When loneliness clouds your mind

Last year, a boyfriend (now ex) left me stranded on a stranger’s floor in Germany. A woman friend ( now ex) falsely accused me of deliberately dating her quasi-boyfriend. So I quit writing. Frankly, I just felt too damn stupid. So I sank into loneliness for awhile.

When writing an essay, you’re trying to impart a sense of curiosity and openness. You’re seeking that moment of transformation when the reader sees the writer’s hard-won wisdom. This does not include telling people that after five years of widowdom, my best advice is to hunker down with Breaking Bad, DoorDash, and an unrelenting commitment to misanthropy.

“People suck” is not a good life philosophy.

Resilience for Dummies

In reality, I started hiking 30 to 40 miles a week with a meet-up group of good people, fighting the loneliness. I put up new photos on OK Cupid to prove I wasn’t visibly damaged. (It’s something far more insidious). Then I went back online and told my dates about my desertion because I was too sad to have any filters.

I’d tell them my story of abandonment and ask, “What do you think is wrong with me?”

“He’s just a jerk,” they’d answer. “No one just leaves their travel partner abroad.” And upon hearing their answers, I’d sigh with the closest thing I could feel to pleasure.

At the end of the summer, I took the trip to Eastern Europe I was supposed to have taken with my ex. Only this time I went with a tour group. I crossed the Charles Bridge in Prague alone at sunrise, toured the Vienna opera house, and saw way too many castles. The few girlfriends I had left after the false dating accusation told me I was a fighter.

But I was just restless.

Me in Prague with my BFF (no, not the guy who deserted me)

In the Fall, I started an MFA program. If I felt lonely, I’d go sit in the graduate student lounge with the other millennials, laughing with them at Game of Thrones memes. I learned to love fragmented poetry and apocalyptic young adult fiction.

And I worried I would die alone.

Let’s Get Cynical

So that’s why I haven’t been writing. That and because the MFA program was really time-consuming. But mainly, because I didn’t want to admit I’d made yet another bad dating decision.

After this and this I thought I’d shared enough “life is twisted” after widowhood. Now, I had to admit to a whole new failed relationship. Which of course I’d shared online when things were good. Before I went off Facebook and Instagram because I didn’t want to see any more photos of people doing what I wasn’t.

Just landscapes, many landscapes, while hiking over steep ridges and contemplating the human condition.

But I will not succumb to shame. I did not deliberately date a friend’s boyfriend, ex or otherwise. (It was tempting to resurrect my California bar license and sue for defamation, but no).

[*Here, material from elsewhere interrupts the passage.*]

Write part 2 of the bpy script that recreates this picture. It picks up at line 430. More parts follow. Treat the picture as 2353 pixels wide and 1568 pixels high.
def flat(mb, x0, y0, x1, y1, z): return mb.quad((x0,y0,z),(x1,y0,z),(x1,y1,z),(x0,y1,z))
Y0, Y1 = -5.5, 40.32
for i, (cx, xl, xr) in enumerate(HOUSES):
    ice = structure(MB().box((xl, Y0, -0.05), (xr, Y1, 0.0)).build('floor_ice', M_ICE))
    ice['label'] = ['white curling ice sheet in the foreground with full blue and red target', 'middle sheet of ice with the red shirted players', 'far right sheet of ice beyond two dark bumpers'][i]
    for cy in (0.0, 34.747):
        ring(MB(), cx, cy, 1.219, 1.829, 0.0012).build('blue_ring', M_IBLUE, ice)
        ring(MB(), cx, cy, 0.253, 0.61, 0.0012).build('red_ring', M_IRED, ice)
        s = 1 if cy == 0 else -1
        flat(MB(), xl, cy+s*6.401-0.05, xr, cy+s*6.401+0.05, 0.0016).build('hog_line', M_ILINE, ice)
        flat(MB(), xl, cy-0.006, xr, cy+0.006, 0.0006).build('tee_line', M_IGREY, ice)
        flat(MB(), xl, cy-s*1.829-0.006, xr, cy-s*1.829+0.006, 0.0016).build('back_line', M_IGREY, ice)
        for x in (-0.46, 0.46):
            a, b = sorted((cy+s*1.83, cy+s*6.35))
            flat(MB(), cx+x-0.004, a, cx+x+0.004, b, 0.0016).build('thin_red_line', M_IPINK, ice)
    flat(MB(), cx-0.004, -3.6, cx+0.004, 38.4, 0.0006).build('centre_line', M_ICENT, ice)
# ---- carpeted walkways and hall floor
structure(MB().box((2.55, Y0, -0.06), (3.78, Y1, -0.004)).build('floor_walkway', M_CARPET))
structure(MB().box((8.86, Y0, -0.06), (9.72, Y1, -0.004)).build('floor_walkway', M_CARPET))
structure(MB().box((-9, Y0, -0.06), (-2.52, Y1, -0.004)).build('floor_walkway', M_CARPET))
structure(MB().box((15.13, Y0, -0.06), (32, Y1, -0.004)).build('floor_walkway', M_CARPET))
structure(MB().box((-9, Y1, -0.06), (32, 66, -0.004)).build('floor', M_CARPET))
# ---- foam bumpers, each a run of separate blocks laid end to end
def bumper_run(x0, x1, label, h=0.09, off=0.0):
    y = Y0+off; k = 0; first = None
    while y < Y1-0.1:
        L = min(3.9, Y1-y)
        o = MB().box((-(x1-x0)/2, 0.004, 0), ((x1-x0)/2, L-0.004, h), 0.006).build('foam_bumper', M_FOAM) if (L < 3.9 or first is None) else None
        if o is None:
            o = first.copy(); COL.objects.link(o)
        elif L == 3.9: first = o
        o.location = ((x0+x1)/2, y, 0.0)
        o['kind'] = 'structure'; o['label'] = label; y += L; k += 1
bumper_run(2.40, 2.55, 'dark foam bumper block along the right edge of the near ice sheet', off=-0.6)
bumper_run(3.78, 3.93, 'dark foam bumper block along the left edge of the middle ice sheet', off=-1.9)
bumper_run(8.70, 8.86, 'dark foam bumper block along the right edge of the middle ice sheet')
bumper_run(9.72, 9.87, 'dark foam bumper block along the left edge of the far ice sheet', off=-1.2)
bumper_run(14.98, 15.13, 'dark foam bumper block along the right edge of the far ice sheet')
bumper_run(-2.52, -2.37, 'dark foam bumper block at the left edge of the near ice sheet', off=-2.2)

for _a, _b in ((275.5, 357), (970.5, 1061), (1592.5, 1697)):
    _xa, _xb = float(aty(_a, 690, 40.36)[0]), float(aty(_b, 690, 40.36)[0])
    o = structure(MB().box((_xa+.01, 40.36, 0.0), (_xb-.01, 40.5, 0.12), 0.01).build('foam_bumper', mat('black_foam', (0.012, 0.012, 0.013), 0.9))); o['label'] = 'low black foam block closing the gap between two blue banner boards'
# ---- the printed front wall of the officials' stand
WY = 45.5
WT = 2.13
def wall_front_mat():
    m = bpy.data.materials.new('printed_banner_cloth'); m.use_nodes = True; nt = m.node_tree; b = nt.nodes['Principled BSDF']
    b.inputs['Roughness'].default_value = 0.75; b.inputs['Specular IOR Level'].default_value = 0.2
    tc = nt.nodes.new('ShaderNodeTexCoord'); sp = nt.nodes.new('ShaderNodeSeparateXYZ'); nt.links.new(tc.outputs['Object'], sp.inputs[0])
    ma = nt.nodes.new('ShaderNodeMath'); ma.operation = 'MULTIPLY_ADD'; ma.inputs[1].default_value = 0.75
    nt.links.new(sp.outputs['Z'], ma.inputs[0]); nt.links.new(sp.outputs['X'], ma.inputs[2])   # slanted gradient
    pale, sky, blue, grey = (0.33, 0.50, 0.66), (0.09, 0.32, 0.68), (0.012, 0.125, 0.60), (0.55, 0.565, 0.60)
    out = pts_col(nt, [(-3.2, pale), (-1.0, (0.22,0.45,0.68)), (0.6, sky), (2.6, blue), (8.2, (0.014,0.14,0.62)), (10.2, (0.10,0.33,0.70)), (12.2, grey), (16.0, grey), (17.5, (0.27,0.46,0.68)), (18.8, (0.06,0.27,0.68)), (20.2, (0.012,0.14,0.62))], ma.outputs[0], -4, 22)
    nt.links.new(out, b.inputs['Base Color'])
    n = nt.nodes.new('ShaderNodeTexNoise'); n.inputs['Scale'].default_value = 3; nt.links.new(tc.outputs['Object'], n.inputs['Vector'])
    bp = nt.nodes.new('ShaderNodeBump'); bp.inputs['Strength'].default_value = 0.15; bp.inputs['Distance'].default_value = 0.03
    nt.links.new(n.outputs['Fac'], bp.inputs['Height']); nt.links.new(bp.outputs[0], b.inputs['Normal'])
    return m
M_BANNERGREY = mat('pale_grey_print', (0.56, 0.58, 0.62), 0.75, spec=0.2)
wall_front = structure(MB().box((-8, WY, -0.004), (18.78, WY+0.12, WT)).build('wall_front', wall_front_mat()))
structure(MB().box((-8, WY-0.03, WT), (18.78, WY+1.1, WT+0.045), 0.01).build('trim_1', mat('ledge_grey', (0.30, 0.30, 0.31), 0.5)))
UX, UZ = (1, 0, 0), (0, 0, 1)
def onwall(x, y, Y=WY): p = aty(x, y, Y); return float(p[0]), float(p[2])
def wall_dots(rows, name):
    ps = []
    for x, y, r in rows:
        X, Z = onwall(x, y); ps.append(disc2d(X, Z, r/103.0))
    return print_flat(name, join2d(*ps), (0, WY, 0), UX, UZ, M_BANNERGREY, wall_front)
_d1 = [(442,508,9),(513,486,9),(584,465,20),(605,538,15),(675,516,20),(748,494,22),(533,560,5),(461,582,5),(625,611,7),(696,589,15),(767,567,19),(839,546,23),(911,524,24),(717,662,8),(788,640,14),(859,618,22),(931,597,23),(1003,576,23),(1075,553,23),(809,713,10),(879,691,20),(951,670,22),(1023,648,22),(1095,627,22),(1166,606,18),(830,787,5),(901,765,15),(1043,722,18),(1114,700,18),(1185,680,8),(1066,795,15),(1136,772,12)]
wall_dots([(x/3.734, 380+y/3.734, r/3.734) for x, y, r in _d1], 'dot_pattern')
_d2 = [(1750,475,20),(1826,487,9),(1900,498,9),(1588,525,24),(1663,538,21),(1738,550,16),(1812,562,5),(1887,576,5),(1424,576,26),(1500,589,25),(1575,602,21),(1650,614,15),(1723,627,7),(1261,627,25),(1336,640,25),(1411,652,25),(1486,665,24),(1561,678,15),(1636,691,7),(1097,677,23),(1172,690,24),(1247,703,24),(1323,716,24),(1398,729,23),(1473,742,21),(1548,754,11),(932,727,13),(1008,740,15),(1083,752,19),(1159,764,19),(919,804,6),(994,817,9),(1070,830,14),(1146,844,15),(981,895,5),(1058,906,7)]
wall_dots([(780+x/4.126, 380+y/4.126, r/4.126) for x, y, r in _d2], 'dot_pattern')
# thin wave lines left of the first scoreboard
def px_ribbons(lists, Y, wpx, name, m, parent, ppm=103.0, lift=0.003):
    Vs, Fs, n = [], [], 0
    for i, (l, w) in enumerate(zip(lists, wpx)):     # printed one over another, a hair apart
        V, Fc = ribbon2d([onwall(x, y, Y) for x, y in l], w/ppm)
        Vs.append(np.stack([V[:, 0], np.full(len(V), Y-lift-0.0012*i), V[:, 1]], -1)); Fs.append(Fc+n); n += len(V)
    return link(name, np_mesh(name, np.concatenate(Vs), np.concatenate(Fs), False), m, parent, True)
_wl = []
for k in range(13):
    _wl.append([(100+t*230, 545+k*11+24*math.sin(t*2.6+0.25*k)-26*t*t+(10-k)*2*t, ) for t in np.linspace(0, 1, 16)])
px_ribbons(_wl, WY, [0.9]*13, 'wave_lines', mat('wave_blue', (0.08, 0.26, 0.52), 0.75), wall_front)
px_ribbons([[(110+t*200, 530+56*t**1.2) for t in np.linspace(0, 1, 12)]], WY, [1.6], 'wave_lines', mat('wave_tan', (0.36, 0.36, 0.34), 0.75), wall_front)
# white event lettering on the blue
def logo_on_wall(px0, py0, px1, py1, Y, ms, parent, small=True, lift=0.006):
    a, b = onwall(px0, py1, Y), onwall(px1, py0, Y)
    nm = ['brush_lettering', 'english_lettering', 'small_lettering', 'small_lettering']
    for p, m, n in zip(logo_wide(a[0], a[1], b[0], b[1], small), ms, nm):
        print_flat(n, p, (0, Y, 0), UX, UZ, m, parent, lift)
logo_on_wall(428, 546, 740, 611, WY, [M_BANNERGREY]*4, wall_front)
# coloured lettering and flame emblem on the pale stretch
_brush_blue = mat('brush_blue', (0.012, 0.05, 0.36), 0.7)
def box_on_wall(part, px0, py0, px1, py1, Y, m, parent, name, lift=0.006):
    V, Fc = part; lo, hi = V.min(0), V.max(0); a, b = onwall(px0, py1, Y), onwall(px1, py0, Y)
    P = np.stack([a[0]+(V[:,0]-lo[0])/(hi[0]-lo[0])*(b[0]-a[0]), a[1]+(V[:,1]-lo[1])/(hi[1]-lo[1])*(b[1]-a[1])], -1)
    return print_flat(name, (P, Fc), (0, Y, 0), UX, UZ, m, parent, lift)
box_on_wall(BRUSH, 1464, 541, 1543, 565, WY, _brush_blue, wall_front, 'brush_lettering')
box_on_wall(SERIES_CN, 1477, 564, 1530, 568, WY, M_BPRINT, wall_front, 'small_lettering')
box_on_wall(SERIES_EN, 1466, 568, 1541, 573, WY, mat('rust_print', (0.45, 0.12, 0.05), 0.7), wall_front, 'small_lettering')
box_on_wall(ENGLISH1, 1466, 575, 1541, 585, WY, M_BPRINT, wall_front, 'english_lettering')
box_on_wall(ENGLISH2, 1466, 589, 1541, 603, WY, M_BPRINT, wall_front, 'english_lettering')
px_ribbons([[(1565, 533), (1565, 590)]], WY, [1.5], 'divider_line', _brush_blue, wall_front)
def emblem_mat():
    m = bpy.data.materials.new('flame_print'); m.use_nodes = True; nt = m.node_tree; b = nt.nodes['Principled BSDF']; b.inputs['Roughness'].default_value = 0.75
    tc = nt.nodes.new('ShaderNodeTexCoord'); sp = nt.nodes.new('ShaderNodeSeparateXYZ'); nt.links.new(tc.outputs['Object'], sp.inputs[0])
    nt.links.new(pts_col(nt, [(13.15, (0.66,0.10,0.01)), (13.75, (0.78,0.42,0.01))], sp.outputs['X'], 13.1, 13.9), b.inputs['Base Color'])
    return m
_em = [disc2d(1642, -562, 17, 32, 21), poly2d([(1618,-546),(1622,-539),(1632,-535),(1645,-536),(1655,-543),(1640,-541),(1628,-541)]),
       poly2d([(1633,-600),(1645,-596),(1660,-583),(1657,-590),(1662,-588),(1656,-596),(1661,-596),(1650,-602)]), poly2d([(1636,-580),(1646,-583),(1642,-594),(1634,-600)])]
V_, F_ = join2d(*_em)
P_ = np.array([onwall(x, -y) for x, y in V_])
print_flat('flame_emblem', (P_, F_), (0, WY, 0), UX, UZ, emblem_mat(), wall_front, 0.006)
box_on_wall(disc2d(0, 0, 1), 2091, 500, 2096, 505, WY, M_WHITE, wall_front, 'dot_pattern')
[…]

My break up scenario was all kinds of embarrassing on my part. But it’s wrong to abandon a travel partner by springing it on them without any warning. Especially after you insisted on staying with someone your partner doesn’t know so she didn’t even have a hotel room after being dumped.

And yet, all this was nothing compared to losing my George.

Thank you Donnie Darko!

What I Did to Recover: Just Keep Opening the Door

  • I did not go to events where I knew my ex was going to be. Even though I wanted to go stare at him just to unnerve him. And show him a photo of my leg injury from our trip that made getting back home alone that much harder. But I just would’ve looked pathetic.
  • I gave up on friends who I’d reached out to twice, but hadn’t reached back. I’d been so lonely I’d clung to past friends who’d been too busy to get together after repeated offers. So I stopped. And felt much lighter now that I’d stopped trying to resurrect relationships that had expired.
  • I got off social media. That way I wouldn’t have to see what the instigators of my newfound bitterness were doing. No judgment (ok, much, much judgment), but no more FOMO.
  • I found new people to fill my time. Even if it did involve a maniacal hiking schedule. But if I was outside, talking to new people, I couldn’t be that fucked up. At least in theory. I also took a few writing classes in the City. All of this saved hours of self-loathing.
  • Within a few days of getting home after the great debacle I scheduled my trip with the tour group. At my lowest, I wanted to know I had something on the horizon. I spent my birthday last year in Vienna at a dinner with some lovely folk from the tour group. It restored a thread of my faith in people.
  • I did not give up on love. Even if it was after binge watching four seasons of Breaking Bad. I met several more schmucks, and some nice men who weren’t for me, but then I met my second unicorn. I’ve been in my current relationship with my new person for a little over a year now. We’ve been through his job changes, his super long commute (now a thing of the past) and my stress from starting school and teaching a writing class. He has many of the qualities I loved in my George. So yes, you can find a needle in a haystack if you’re willing to endure a lot of pricks.